## EXERCISE AIM:
Return exactly and only these lines: the first of the listing through the one containing "R_ = math.radians".

## ENTRIES:
= = = = =

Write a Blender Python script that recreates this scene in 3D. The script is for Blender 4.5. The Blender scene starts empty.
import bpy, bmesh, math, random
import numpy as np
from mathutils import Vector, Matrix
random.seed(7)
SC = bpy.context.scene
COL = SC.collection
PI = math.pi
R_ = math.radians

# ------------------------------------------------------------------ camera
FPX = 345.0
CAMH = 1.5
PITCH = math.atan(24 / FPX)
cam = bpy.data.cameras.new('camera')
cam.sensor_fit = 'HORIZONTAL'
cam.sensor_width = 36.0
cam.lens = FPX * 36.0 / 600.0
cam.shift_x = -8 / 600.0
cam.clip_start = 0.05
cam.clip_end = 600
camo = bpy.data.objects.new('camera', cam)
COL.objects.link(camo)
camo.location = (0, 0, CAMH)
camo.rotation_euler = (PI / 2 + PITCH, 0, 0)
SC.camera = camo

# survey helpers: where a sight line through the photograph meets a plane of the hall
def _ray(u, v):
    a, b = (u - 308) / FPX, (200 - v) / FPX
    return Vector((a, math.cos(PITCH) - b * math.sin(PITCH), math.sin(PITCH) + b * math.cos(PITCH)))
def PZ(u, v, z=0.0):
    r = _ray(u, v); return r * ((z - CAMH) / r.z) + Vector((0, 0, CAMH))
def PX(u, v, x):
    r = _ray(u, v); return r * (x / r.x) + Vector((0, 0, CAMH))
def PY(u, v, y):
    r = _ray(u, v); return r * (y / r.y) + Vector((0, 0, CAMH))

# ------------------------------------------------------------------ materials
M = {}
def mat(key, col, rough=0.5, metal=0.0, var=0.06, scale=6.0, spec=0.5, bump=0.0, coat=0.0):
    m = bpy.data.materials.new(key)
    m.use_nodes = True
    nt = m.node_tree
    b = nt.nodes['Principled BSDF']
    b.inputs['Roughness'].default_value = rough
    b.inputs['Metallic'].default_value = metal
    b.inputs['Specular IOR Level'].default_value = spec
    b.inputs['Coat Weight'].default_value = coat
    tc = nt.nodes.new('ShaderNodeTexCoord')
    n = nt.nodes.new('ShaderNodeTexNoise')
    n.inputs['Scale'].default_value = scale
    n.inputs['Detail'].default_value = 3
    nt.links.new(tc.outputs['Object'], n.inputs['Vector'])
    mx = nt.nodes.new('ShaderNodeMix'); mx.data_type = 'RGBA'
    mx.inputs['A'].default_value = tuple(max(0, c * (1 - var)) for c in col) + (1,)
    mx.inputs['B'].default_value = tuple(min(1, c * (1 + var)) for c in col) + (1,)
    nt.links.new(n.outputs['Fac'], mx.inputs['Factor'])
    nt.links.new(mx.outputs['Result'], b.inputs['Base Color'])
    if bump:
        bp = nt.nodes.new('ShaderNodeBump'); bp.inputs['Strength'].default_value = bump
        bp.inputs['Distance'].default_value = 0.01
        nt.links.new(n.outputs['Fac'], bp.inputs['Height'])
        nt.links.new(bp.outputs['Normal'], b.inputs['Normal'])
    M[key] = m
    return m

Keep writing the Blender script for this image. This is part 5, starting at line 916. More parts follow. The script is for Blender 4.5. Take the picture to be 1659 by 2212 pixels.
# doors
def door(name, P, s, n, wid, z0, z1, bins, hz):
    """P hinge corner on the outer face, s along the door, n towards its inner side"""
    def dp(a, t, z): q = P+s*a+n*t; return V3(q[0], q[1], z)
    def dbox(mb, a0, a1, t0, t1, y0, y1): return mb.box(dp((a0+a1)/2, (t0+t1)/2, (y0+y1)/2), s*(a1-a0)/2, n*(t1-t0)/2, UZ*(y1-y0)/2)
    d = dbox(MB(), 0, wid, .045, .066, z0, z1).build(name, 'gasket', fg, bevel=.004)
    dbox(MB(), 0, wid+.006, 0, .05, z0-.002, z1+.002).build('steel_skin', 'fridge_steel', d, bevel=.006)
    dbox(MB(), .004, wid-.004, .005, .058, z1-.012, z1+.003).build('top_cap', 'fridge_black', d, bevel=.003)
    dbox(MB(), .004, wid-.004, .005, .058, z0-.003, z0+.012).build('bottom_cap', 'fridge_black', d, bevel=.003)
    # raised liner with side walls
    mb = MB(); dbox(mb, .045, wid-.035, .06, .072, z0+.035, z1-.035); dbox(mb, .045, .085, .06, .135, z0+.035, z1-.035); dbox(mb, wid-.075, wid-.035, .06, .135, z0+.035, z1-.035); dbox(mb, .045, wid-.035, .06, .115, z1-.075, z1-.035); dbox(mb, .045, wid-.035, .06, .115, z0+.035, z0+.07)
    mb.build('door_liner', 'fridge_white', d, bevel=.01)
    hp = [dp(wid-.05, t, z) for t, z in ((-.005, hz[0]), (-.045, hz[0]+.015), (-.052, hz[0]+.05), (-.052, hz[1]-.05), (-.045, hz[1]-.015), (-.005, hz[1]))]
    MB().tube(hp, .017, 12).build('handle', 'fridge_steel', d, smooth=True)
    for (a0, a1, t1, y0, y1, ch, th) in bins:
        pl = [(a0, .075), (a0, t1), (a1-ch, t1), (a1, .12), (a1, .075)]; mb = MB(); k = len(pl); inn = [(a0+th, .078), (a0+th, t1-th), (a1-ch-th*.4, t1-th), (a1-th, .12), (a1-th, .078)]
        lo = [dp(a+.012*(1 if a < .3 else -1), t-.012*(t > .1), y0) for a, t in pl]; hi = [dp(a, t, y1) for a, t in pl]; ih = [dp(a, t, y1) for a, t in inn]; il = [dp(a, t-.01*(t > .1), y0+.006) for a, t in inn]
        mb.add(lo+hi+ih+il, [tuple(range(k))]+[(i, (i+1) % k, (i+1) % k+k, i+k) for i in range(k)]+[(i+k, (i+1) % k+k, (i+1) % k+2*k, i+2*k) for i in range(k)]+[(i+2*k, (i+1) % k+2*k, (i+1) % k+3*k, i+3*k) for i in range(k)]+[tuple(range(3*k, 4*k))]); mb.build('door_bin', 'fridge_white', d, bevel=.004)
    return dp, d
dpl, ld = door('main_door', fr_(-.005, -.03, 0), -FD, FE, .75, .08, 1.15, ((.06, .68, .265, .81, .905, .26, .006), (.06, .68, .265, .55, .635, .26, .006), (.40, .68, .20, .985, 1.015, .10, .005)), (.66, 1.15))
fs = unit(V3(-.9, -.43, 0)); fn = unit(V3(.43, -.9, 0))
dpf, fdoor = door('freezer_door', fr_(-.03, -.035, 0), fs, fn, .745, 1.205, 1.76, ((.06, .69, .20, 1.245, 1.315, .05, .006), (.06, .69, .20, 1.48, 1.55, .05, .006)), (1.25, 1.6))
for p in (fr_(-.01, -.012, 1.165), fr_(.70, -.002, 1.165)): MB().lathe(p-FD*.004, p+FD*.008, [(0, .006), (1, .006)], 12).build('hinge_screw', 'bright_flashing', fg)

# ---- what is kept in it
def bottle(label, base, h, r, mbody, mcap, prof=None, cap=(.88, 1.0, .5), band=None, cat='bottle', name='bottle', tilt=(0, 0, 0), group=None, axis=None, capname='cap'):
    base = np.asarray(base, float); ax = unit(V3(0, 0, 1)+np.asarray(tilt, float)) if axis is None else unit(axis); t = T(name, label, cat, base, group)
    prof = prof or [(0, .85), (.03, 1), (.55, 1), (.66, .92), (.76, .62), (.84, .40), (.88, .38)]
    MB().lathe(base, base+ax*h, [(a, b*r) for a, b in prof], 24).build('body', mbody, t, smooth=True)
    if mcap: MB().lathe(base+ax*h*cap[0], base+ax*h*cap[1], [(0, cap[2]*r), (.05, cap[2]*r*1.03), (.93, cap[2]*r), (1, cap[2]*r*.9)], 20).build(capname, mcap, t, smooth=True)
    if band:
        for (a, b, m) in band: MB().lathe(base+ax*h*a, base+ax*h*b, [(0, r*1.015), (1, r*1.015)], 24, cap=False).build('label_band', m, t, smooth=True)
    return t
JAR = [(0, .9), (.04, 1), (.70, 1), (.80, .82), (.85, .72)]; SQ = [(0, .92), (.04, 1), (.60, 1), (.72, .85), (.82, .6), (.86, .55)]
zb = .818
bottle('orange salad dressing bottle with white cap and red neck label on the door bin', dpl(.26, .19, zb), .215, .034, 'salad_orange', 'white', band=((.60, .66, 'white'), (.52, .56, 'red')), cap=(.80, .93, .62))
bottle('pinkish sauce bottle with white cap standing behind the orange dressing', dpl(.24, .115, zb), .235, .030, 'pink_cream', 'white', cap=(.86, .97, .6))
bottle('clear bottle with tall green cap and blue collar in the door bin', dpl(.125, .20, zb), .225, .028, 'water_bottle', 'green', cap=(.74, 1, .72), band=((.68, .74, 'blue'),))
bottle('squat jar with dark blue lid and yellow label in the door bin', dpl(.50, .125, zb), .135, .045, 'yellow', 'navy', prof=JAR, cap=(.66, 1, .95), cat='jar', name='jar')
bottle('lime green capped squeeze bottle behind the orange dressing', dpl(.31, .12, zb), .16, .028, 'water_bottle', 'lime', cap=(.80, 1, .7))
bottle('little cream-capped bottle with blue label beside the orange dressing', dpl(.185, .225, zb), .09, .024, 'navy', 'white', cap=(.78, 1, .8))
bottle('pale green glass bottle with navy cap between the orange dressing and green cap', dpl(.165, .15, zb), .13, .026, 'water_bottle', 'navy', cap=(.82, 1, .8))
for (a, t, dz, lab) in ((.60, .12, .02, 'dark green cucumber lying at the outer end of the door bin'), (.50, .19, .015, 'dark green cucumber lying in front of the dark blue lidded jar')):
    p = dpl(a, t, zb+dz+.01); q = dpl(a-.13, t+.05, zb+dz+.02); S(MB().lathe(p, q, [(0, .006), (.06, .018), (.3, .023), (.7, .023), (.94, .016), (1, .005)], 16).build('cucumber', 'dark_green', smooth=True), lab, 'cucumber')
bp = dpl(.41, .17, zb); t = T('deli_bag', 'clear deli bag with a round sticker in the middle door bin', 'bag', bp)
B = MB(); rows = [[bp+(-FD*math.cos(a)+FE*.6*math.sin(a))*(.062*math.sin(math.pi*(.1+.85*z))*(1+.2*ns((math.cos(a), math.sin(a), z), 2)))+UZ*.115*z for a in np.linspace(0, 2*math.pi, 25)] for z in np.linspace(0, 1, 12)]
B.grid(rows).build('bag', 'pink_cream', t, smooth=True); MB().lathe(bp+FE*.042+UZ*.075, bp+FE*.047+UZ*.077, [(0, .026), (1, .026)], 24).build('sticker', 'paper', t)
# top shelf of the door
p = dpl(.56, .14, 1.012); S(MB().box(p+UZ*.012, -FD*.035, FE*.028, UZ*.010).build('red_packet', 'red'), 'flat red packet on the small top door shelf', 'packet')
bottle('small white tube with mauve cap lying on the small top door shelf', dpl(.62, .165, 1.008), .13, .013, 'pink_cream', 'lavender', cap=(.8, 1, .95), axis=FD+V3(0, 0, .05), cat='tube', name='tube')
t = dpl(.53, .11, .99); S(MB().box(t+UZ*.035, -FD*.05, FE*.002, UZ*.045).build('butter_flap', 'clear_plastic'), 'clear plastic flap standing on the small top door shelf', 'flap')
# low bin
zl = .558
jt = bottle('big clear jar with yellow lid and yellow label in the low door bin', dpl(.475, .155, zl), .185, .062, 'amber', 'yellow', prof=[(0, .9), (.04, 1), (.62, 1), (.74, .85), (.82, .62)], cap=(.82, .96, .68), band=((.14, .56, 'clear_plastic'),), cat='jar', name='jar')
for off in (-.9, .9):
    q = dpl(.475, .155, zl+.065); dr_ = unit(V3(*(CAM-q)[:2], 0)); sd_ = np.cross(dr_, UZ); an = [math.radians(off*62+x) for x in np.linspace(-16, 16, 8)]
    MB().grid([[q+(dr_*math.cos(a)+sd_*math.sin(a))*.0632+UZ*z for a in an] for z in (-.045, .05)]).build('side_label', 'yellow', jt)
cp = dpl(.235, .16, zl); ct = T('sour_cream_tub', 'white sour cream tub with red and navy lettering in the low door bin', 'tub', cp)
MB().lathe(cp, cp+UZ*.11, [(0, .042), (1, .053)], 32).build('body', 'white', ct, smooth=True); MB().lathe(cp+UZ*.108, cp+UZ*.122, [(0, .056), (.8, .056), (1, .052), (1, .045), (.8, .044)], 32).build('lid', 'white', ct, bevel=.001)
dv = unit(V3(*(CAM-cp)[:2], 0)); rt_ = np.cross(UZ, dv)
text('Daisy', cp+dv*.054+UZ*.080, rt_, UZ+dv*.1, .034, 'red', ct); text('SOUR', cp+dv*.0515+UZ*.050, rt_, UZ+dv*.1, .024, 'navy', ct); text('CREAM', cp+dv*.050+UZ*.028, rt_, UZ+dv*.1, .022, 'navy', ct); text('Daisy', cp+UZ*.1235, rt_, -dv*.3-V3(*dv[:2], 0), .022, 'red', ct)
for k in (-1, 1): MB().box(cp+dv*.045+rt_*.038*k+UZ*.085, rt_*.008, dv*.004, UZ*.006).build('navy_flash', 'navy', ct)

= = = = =

## RESULT:
Write a Blender Python script that recreates this scene in 3D. The script is for Blender 4.5. The Blender scene starts empty.
import bpy, bmesh, math, random
import numpy as np
from mathutils import Vector, Matrix
random.seed(7)
SC = bpy.context.scene
COL = SC.collection
PI = math.pi
R_ = math.radians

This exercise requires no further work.